Problem to solve:
Transcribe the material from its first line onward, ending with the line that contains "C = S.collection" and adding nothing beyond it.

Dataset excerpts:
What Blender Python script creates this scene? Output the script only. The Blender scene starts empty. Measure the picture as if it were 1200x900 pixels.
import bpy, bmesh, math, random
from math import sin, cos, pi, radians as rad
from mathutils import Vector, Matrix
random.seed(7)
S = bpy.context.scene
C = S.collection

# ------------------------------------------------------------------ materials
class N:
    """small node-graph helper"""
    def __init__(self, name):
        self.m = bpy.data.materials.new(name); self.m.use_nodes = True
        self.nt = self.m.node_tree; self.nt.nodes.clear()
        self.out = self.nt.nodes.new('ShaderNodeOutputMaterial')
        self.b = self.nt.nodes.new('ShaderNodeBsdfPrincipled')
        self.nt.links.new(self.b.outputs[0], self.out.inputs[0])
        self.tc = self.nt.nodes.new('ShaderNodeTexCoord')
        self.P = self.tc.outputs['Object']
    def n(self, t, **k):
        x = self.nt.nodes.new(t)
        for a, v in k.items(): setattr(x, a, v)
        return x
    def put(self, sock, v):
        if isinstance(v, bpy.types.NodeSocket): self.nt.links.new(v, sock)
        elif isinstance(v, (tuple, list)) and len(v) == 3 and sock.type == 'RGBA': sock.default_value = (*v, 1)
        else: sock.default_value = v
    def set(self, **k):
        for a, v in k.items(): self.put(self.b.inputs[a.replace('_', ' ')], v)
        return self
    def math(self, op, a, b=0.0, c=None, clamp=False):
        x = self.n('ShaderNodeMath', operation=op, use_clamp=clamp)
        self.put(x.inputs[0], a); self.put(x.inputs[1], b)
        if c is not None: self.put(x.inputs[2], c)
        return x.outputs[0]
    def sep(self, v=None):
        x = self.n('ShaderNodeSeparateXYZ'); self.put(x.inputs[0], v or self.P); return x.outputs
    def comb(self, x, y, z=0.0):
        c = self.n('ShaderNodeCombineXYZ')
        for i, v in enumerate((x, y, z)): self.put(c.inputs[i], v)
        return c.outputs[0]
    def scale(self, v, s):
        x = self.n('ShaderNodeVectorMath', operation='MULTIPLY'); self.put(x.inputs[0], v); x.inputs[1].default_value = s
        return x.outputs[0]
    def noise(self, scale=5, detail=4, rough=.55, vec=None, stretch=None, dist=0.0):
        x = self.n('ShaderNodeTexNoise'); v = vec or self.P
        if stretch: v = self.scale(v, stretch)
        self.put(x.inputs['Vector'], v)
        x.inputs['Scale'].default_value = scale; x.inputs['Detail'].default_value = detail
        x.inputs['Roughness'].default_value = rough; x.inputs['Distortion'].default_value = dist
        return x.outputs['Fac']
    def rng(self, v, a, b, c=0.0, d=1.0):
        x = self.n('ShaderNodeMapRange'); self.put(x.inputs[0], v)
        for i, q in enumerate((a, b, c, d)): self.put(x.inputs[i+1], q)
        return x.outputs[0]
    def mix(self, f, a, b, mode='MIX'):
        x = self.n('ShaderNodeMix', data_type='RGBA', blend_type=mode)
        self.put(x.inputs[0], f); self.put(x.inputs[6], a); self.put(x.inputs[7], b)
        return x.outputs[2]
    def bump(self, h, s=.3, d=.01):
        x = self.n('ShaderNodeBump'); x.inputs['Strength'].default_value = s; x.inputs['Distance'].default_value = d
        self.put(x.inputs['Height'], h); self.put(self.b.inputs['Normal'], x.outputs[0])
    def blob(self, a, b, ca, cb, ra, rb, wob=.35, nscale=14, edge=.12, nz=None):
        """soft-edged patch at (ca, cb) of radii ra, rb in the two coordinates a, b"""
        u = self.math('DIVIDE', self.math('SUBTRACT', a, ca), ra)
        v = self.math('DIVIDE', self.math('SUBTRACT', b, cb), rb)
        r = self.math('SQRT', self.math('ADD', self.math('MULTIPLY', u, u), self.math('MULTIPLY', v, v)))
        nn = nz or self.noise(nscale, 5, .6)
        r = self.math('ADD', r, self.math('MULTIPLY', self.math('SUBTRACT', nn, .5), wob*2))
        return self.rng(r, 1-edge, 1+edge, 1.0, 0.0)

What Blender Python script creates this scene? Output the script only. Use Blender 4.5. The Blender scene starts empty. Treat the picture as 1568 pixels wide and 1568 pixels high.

Full solution:
What Blender Python script creates this scene? Output the script only. The Blender scene starts empty. Measure the picture as if it were 1200x900 pixels.
import bpy, bmesh, math, random
from math import sin, cos, pi, radians as rad
from mathutils import Vector, Matrix
random.seed(7)
S = bpy.context.scene
C = S.collection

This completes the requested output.